** Start of MATERIAL PROVIDED **

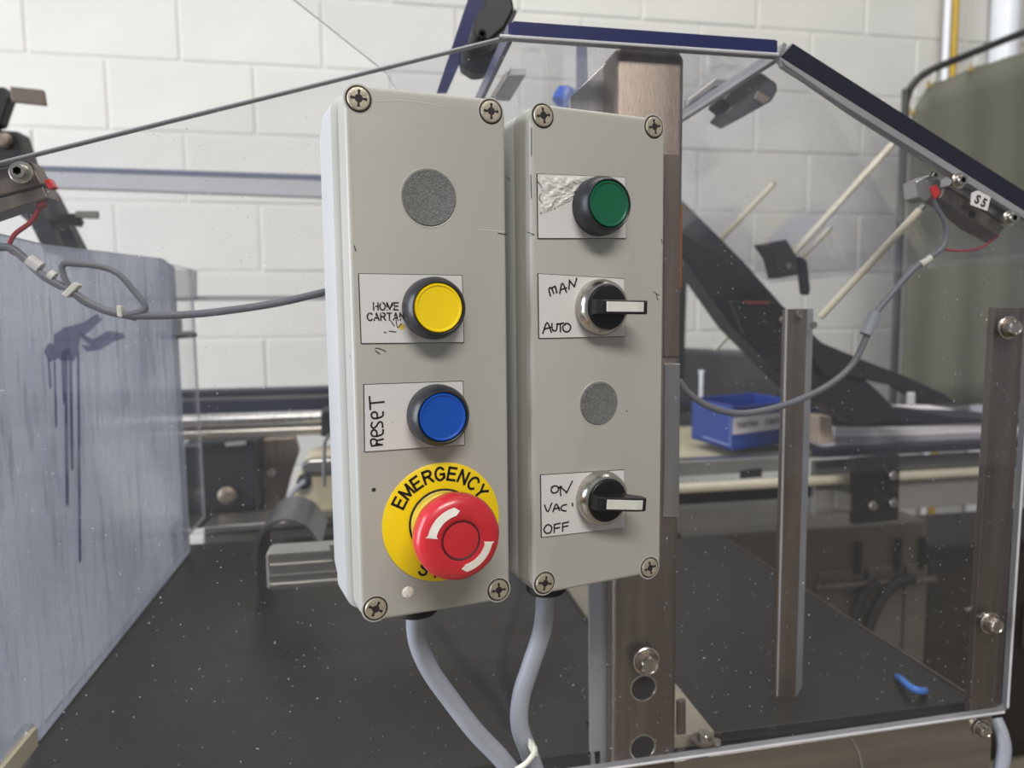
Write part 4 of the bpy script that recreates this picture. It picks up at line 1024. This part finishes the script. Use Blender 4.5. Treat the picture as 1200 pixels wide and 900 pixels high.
nr = 5; y_f = .66
pr = [(y_f+.030, 0), (y_f, 0)]
k_ = [0, .12, .14, .30, .32, .36, .38, .60, .62, .66, .68, .86, .88, 1.0]
dpt = [0, 0, .003, .003, 0, 0, .0015, .0015, 0, 0, .003, .003, 0, 0]
pr = [(y_f+.030, 0)]+[(y_f+d, k*hh) for k, d in zip(k_, dpt)]+[(y_f+.030, hh)]
vsl = [Vector((pa.x, y, pa.z-z)) for y, z in pr]
wlink('profile', prism_me(vsl, (xe-pa.x, 0, 0)), M['alu'], ap)
wlink('end_cap', box_me((pa.x-.002, y_f+.001, pz.z+.001), (pa.x, y_f+.028, pa.z-.001), .0005), M['pale_edge'], ap)
slab('slot_nut', [(386, 638), (394, 636), (395, 650), (387, 652)], .655, .01, M['alu'], ap, .001)

# ---- right middle: conveyor rails, bin, cartons
YR = 1.05
cv = thing('conveyor', P(960, 580, YR), 'aluminium conveyor rails running across behind the angle upright', 'conveyor')
def hbar(name, x0, x1, yt, ybm, Y, dep, mat, parent=cv, bev=.002):
    p0, p1 = P(x0, yt, Y), P(x1, yt, Y); pz_ = P(x0, ybm, Y)
    return wlink(name, box_me((p0.x, Y, pz_.z), (p1.x, Y+dep, p0.z), bev), mat, parent)
hbar('top_rail', 735, 925, 544, 562, YR, .03, M['alu'])
o = hshaft('round_rail', 735, 1180, 568+8, YR-.015, .008, M['rod'], cv)
hbar('dark_channel', 735, 1220, 582, 596, YR+.01, .04, M['black'])
hbar('side_plate', 735, 925, 599, 628, YR-.005, .01, pm('grey_side_plate', (120, 118, 114), .4, .4, .2, 8))
hbar('rear_side_plate', 955, 1220, 563, 604, YR-.004, .012, pm('pale_side_plate', (150, 147, 142), .4, .3, .15, 8))
hbar('upper_plate', 955, 1220, 541, 562, YR+.002, .012, pm('dim_side_plate', (112, 110, 108), .4, .4, .2, 8))
hbar('blue_rail', 962, 1220, 527, 537, YR-.03, .028, M['navy'])
slab('slot', [(868, 552), (893, 549), (893, 559), (868, 561)], YR-.002, .003, M['hole'], cv)
hbar('belt_bed', 735, 1230, 541, 548, YR+.05, .32, M['cream'])
mp = thing('mounting_plate', P(1028, 570, .98), 'black mounting plate with three round bolts in front of the conveyor', 'plate')
slab('plate', [(1001, 538), (1055, 533), (1053, 610), (1001, 615)], .98, .012, M['black'], mp, .001)
for x, y in ((1045, 557), (1021, 592), (1045, 589)):
    link('bolt_head', lathe_me([(.0075, 0), (.0075, .005), (.006, .007)], 20), M['bolt'], mp, Matrix.Translation(P(x, y, .979)) @ FR, True)
slab('spacer', [(980, 575), (1001, 580), (1001, 600), (980, 596)], .985, .01, M['alu'], mp, .001)

bn = thing('parts_bin', P(865, 528, 1.1), 'blue plastic parts bin with a white label on the conveyor', 'bin')
za = P(812, 470, 1.16).z; zb_ = P(858, 531, 1.06).z
e0 = P(812, 500, 1.20); e1 = P(858, 500, 1.08); e2 = P(930, 500, 1.13)
e3 = e0+(e2-e1)
def wallp(name, p, q, z0_, z1_, t_, mat, par):
    d_ = (q-p); d_.z = 0; n_ = Vector((d_.y, -d_.x, 0)).normalized()*t_
    a_ = Vector((p.x, p.y, z0_)); b_ = Vector((q.x, q.y, z0_))
    return wlink(name, prism_me([a_, b_, b_+Vector((0, 0, z1_-z0_)), a_+Vector((0, 0, z1_-z0_))], -n_, .0008), mat, par)
wallp('end_wall', e0, e1, zb_, za, .004, M['blue_bin'], bn)
sw = wallp('side_wall', e1, e2, zb_, za-.002, .004, M['blue_bin'], bn)
wallp('rear_wall', e3, e0, zb_, za, -.004, M['blue_bin'], bn); wallp('far_wall', e2, e3, zb_, za, -.004, M['blue_bin'], bn)
wlink('bottom', prism_me([Vector((p.x, p.y, zb_)) for p in (e0, e1, e2, e3)], (0, 0, .004)), M['blue_bin'], bn)
# pale raised frame on the end wall
def lerp_on(p, q, u, z, o_): 
    d_ = (q-p); d_.z = 0; n_ = Vector((d_.y, -d_.x, 0)).normalized()*o_
    return Vector((p.x+(q.x-p.x)*u, p.y+(q.y-p.y)*u, z))+n_
hgt = za-zb_
ref = wlink('label_frame', tube_me([lerp_on(e0, e1, u, zb_+hgt*v, .001) for u, v in ((.45, .93), (.96, .90), (.97, .10), (.30, .13))], .0012, 6, False), pm('pale_blue_frame', (150, 170, 220), .4), bn)
lb = wlink('label', prism_me([lerp_on(e1, e2, u, zb_+hgt*v, .0012) for u, v in ((.0, .36), (1.0, .36), (1.0, .74), (.0, .74))], (0, .0004, 0)), M['carton'], sw)
yw_ = math.atan2((e2-e1).y, (e2-e1).x); fp_ = pm('faded_print', (46, 50, 70), .6)
for wd_, u_ in (('TARTAN', .22), ('CARTONS', .70)):
    link('lettering', text_me(wd_, .0125, .0003), fp_, lb, Matrix.Translation(lerp_on(e1, e2, u_, zb_+hgt*.55, .0022)) @ Matrix.Rotation(yw_, 4, 'Z') @ FR, True)
tn = slab('tan_block', [(960, 487), (975, 488), (978, 519), (960, 521)], 1.0, .03, M['tan'], None, .002); tag(tn, 'small tan block right of the angle upright beside the cartons', 'block')
# wavy cartons
def carton(y_top, y_bot, mat, lab, k):
    n = 20; vs, fs = [], []; Y0, Y1 = 1.05, 1.30
    for i in range(n+1):
        x = 978+(1215-978)*i/n; wv = 1.6*math.sin(i/n*5.5+.4)-(x-978)*.02
        t_ = P(x, y_top+wv*.8, Y0); b_ = P(x, y_bot+wv*.8, Y0)
        vs += [t_, b_, Vector((t_.x, Y1, t_.z)), Vector((b_.x, Y1, b_.z))]
    for i in range(n):
        a_ = i*4; fs += [(a_, a_+4, a_+5, a_+1), (a_+2, a_+3, a_+7, a_+6), (a_, a_+2, a_+6, a_+4), (a_+1, a_+5, a_+7, a_+3)]
    fs += [(0, 1, 3, 2), (n*4, n*4+2, n*4+3, n*4+1)]
    o = wlink('carton_layer', mk(vs, fs, True, 30), mat); tag(o, lab, 'carton', 'flat carton layers on the conveyor')
carton(499.6, 505, M['carton'], 'top layer of flat white cartons on the conveyor', 0)
carton(505.5, 511, M['carton'], 'second layer of flat white cartons from the top', 1)
carton(511.5, 518, M['carton_g'], 'grey third layer in the stack of flat cartons', 2)
carton(518.5, 527, M['carton'], 'bottom white layer in the stack of flat cartons', 3)
cl = slab('cover_cloth', [(972, 470), (1010, 474), (1060, 478), (1110, 487), (1160, 493), (1215, 494), (1215, 496), (1130, 496), (1060, 496.5), (1010, 495), (972, 495)], 1.04, .16, M['navy'], None, .003)
tag(cl, 'folded dark navy cover lying on the white cartons', 'cover')
tb_ = thing('small_post', P(818, 440, 1.25), 'thin white post standing behind the blue bin', 'post')
pz2 = P(735, 541, YR+.05).z; ps2 = P(822, 436, 1.28)
tube('shaft', [Vector((ps2.x, 1.28, pz2)), ps2], .004, M['pipe_w'], tb_, 12, False)
tube('cap', [P(822, 437, 1.28), P(822, 434, 1.28)], .0055, M['pipe_w'], tb_, 12, False)
mb = thing('machine', P(860, 440, 1.4), 'dark machine body behind the blue bin', 'machine')
slab('body', [(735, 400), (845, 412), (965, 416), (965, 520), (735, 520)], 1.45, .2, pm('charcoal_body', (74, 74, 80), .45, .1, .4, 9), mb, .01)
slab('ledge', [(735, 470), (970, 468), (970, 476), (735, 478)], 1.43, .02, M['navy'], mb, .002)
slab('column', [(770, 318), (806, 320), (802, 445), (770, 445)], 1.42, .03, M['black'], mb, .003)

# ---- low right: hoses and box beneath the conveyor
hs = thing('hose_bundle', P(1020, 720, 1.25), 'two black hoses curving under the conveyor at lower right', 'hose')
tube('hose', [P(1070, 678, 1.468), P(1050, 684, 1.468), (P(1030, 706, 1.468)), P(1015, 745, 1.468), P(1008, 790, 1.468)], .013, M['black'], hs, 12)
tube('hose', [P(1030, 684, 1.468), P(1014, 694, 1.468), P(1003, 720, 1.468), P(996, 760, 1.468)], .012, M['black'], hs, 12)
tube('clamp_bar', [P(955, 689, 1.482), P(1095, 679, 1.482)], .008, M['steel'], hs, 10, False)
lc = thing('lower_cabinet', P(1000, 760, 1.5), 'pale beige cabinet below the conveyor at lower right', 'cabinet')
p0 = P(760, 618, 1.5); p1 = P(1088, 618, 1.5)
wlink('body', box_me((p0.x, 1.5, 0), (p1.x, 1.9, p0.z-.03), .005), pm('beige_cabinet', (104, 97, 87), .5, 0, .2, 4), lc)
for k, (xa_, xb_) in enumerate(((960, 1012), (1016, 1058), (1061, 1086))):
    pa_, pb_ = P(xa_, 690, 1.492), P(xb_, 690, 1.492)
    d = wlink('door', box_me((pa_.x, 1.49, .05), (pb_.x, 1.5, P(1000, 668, 1.49).z), .003), pm('beige_door', (98, 91, 83), .5, 0, .2, 4) if k == 0 else bpy.data.materials['beige_door'], lc)
    wlink('handle', box_me((pb_.x-.03, 1.48, .62), (pb_.x-.015, 1.49, .70), .002), M['black'], d)
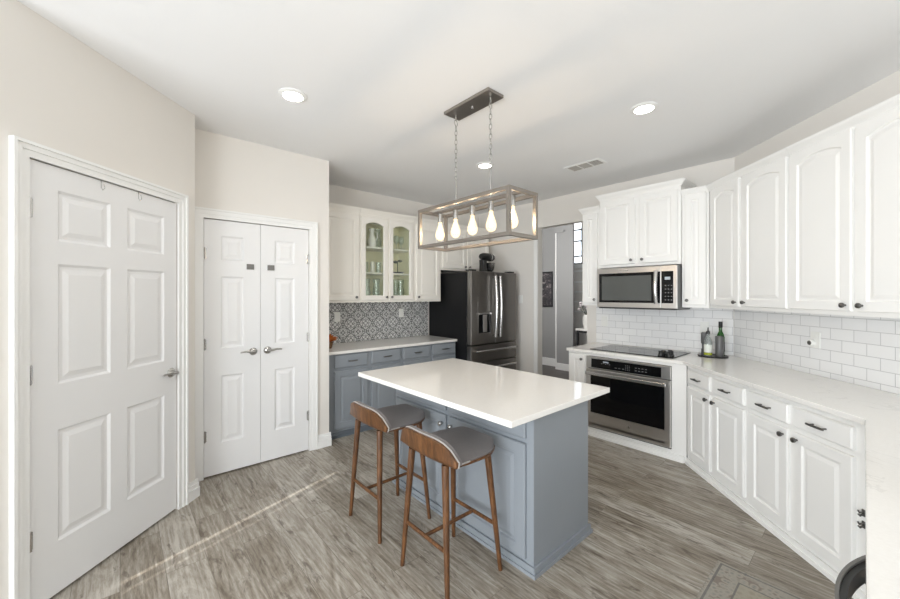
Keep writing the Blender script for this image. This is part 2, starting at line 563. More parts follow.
# breakfast area left of and behind the camera: closed blind with one thin gap where the sun gets in
wy = 1.702
m = MB()
def sl_(y): return [(-2.6, y), (-2.75, y - .15 * math.tan(R(17.2)))]
prev = [(-2.6, -3.3), (-2.75, -3.3)]
for c_, hw in ((wy - .085, .005), (wy, .013)):
    lo, hi = sl_(c_ - hw), sl_(c_ + hw)
    m.prism([prev[0], lo[0], lo[1], prev[1]], 0, CEIL)
    m.prism([lo[0], hi[0], hi[1], lo[1]], 0, 1.27)
    m.prism([lo[0], hi[0], hi[1], lo[1]], 1.99, CEIL)
    prev = hi
m.prism([prev[0], (-2.6, 4.0), (-2.75, 4.0), prev[1]], 0, CEIL)
struct(m, 'wall_window', 'wall')
struct(MB().box(-2.6, 3.4, -3.15, -3.0, 0, CEIL), 'wall_rear', 'wall')
struct(MB().box(-2.6, 0, YP + .02, YP + .12, 0, CEIL), 'wall_hall', 'wall')

# dining room seen through the opening
DC = 3.25
struct(MB().box(XO + .10, 9, -.6, 8, DC, DC + .1), 'ceiling_dining', 'ceiling')
m = MB()
m.box(6.62, 6.74, 4.137, 6.5, 0, DC)
m.box(6.40, 6.45, 3.77, 4.137, 0, DC); m.box(6.45, 6.62, 4.09, 4.137, 0, DC)
struct(m, 'wall_dining', 'grey_wall')
struct(MB().box(XO + .10, 6.62, 5.6, 5.72, 0, DC), 'wall_dining_side', 'grey_wall')
struct(MB().box(XO + .10, 7.1, 1.1, 1.2, 0, DC), 'wall_dining_rear', 'grey_wall')
WZ0, WZ1, WY0, WY1 = 2.08, 3.0, 3.3, 4.2
m = MB()
m.box(7.0, 7.1, 1.2, WY0, 0, DC)
m.box(7.0, 7.1, WY1, 4.6, 0, DC)
m.box(7.0, 7.1, WY0, WY1, 0, WZ0)
m.box(7.0, 7.1, WY0, WY1, WZ1, DC)
struct(m, 'wall_far', 'wall')
m = MB()
m.box(6.60, 6.62, 4.137, 5.6, .0, .16); m.box(6.38, 6.40, 3.77, 4.12, .0, .13)
struct(m, 'baseboard_dining', 'trim')
struct(MB().box(6.385, 6.405, 4.12, 4.142, 0, 2.66), 'trim_1', 'trim')
struct(MB().box(6.37, 6.40, 3.95, 4.16, 2.66, 2.70), 'trim_2', 'grey_wall')
w = tag(MB().box(7.05, 7.06, WY0, WY1, WZ0, WZ1).build('window_1', 'window_light'), kind='structure')
m = MB()
for y in (WY0 + .015, 3.62, 3.93, WY1 - .015): m.box(7.01, 7.05, y - .013, y + .013, WZ0, WZ1)
for z in (WZ0 + .015, 2.24, 2.55, 2.78, WZ1 - .015): m.box(7.01, 7.05, WY0, WY1, z - .013, z + .013)
m.build('window_grille', 'grey_sticker', w)
m = MB()
m.box(6.95, 7.0, WY0 - .1, WY1 + .05, 2.0, 2.06)
for z in (1.1, 1.30, 1.50, 1.70, 1.92): m.box(6.975, 7.0, WY0 - .1, WY1 + .05, z, z + .03)
struct(m, 'trim_6', 'trim')

struct(MB().box(XO + .12, 7.0, -.6, 8, .0005, .003), 'floor_dining', 'dark_floor')

# casings
def casing(mb, a0, a1, zt, w=.075, y=0):
    """stepped casing in the local x/z plane around an opening a0..a1, front towards -y"""
    for k, (i0, i1, d) in enumerate(((0, .03, .012), (.03, w - .014, .018), (w - .014, w, .026))):
        mb.box(a0 - i1, a0 - i0, y - d, y, 0, zt + i1)
        mb.box(a1 + i0, a1 + i1, y - d, y, 0, zt + i1)
        mb.box(a0 - i0, a1 + i0, y - d, y, zt + i0, zt + i1)
    return mb
lx, ly = st(SL, 0)
m = casing(MB(), 1.558, 2.412, 2.07, .068)
struct(m, 'trim_3', 'trim', loc=(lx, ly, 0), rz=F_LEFT)
m = casing(MB(), .491, 1.321, 2.058)
struct(m, 'trim_4', 'trim', loc=(0, YP, 0))
def skirting(mb, x0, x1, y=0, h=.125):
    mb.box(x0, x1, y - .022, y, 0, h * .55); mb.box(x0, x1, y - .015, y, h * .55, h * .8); mb.box(x0, x1, y - .007, y, h * .8, h)
    return mb
struct(skirting(MB(), 2.482, 2.592), 'baseboard_left', 'trim', loc=(lx, ly, 0), rz=F_LEFT)
struct(skirting(MB(), 1.392, 1.531), 'baseboard_pantry', 'trim', loc=(0, YP, 0))
m = MB()
m.box(XO - .012, XO, HOLE1, HOLE1 + .055, 0, HOLEZ); m.box(XO - .018, XO, HOLE1 + .04, HOLE1 + .06, 0, HOLEZ)
struct(m, 'trim_5', 'trim')

# ------------------------------------------------------------------ handles
def knob(parent, x, z, y=0, mat='pewter', r=.015):
    m = MB().lathe([(0, 0), (.006, 0), (.006, .012), (r * .8, .014), (r, .02), (r * .92, .027), (r * .5, .031), (0, .032)], (x, y, z), (0, -1, 0), 14)
    return m.build('knob', mat, parent, True)
def pull(parent, x, z, y=0, w=.1, mat='pewter'):
    m = MB()
    for sx in (-1, 1): m.tube([(x + sx * w * .36, y, z), (x + sx * w * .36, y - .026, z)], .0045, 8)
    m.tube([(x - w / 2, y - .026, z), (x - w * .4, y - .029, z), (x + w * .4, y - .029, z), (x + w / 2, y - .026, z)], [.0055, .0065, .0065, .0055], 8)
    return m.build('drawer_pull', mat, parent, True)

def crown(mb, x0, x1, z, ret0=None, ret1=None):
    """crown moulding along the front (y=0 is the face), z = its top"""
    prof = [(0, -.06), (-.008, -.06), (-.012, -.045), (-.028, -.022), (-.034, -.008), (-.034, 0), (0, 0)]
    mb.loops([[(x, y, z + dz) for y, dz in prof] for x in (x0, x1)])
    for r, sgn, x in ((ret0, -1, x0), (ret1, 1, x1)):
        if r:
            mb.loops([[(x + sgn * (-y), yy, z + dz) for y, dz in prof] for yy in (0 if True else -.034, r)])
            mb.loops([[(x, y, z + dz) for y, dz in prof], [(x + sgn * (-y), y, z + dz) for y, dz in prof]])
    return mb

def cabinet(name, label, loc, rz, w, z0, z1, depth, doors=(), drawers=(), mat='white', crown_z=None, crown_ends=(0, 0), toe=False, group=None, arch=.0, hollow=False, extra=None):
    """local x 0..w along the front, y=0 face frame, +y into the wall.
    doors: (x0,x1,z0,z1,knob_x,knob_z[,'glass']); drawers: (x0,x1,z0,z1)"""
    t = thing(name, label, 'cabinet', loc, rz, group)
    m = MB()
    if hollow:
        m.box(0, w, depth - .015, depth, z0, z1); m.box(0, .02, 0, depth - .015, z0, z1); m.box(w - .02, w, 0, depth - .015, z0, z1)
        m.box(.02, w - .02, 0, depth - .015, z0, z0 + .03); m.box(.02, w - .02, 0, depth - .015, z1 - .06, z1)
        m.box(w / 2 - .02, w / 2 + .02, 0, .02, z0 + .03, z1 - .06)
    else:
        m.box(0, w, 0, depth, z0, z1)
    m.build('cabinet_body', mat, t)
    if hollow:
        m = MB()
        m.box(.021, w - .021, depth - .024, depth - .0155, z0 + .031, z1 - .061)
        for a in (.021, w - .026): m.box(a, a + .005, .021, depth - .0245, z0 + .031, z1 - .061)
        m.build('interior_lining', 'inside', t)
    if crown_z:
        crown(MB(), 0, w, crown_z, *[c or None for c in crown_ends]).build('crown', mat, t)
    if toe:
        m = MB(); m.box(0, w, -.012, -.0005, z0, z0 + .055); m.box(0, w, -.022, -.0005, z0, z0 + .022)
        m.build('plinth', toe if isinstance(toe, str) else mat, t)
    for d in doors:
        m = MB()
        if len(d) > 6: m.framed(d[0], d[1], d[2], d[3], -.021, .02, .05, arch)
        else: m.raised(d[0], d[1], d[2], d[3], -.021, .02, .055, arch)
        o = m.build('door', mat, t)
        if len(d) > 6:
            g = MB(); g.loops([MB.rl(d[0], d[1], d[2], d[3], .05, -.008, arch), MB.rl(d[0], d[1], d[2], d[3], .05, -.005, arch)])
            g.build('glass_pane', 'pane', o)
        knob(o, d[4], d[5], -.021)
    for d in drawers:
        o = MB().slabfront(*d, -.021, .02, .007).build('drawer', mat, t)
        pull(o, (d[0] + d[1]) / 2, (d[2] + d[3]) / 2, -.021)
    return t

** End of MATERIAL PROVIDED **

> [WRITTEN PROBLEM]:
Repeat only the lines between the top of the entries above and the line containing "M['alu'], ap, .001)", both ends included, without the pictures.

> [RESPONSE TO THIS TASK]:
Write part 4 of the bpy script that recreates this picture. It picks up at line 1024. This part finishes the script. Use Blender 4.5. Treat the picture as 1200 pixels wide and 900 pixels high.
nr = 5; y_f = .66
pr = [(y_f+.030, 0), (y_f, 0)]
k_ = [0, .12, .14, .30, .32, .36, .38, .60, .62, .66, .68, .86, .88, 1.0]
dpt = [0, 0, .003, .003, 0, 0, .0015, .0015, 0, 0, .003, .003, 0, 0]
pr = [(y_f+.030, 0)]+[(y_f+d, k*hh) for k, d in zip(k_, dpt)]+[(y_f+.030, hh)]
vsl = [Vector((pa.x, y, pa.z-z)) for y, z in pr]
wlink('profile', prism_me(vsl, (xe-pa.x, 0, 0)), M['alu'], ap)
wlink('end_cap', box_me((pa.x-.002, y_f+.001, pz.z+.001), (pa.x, y_f+.028, pa.z-.001), .0005), M['pale_edge'], ap)
slab('slot_nut', [(386, 638), (394, 636), (395, 650), (387, 652)], .655, .01, M['alu'], ap, .001)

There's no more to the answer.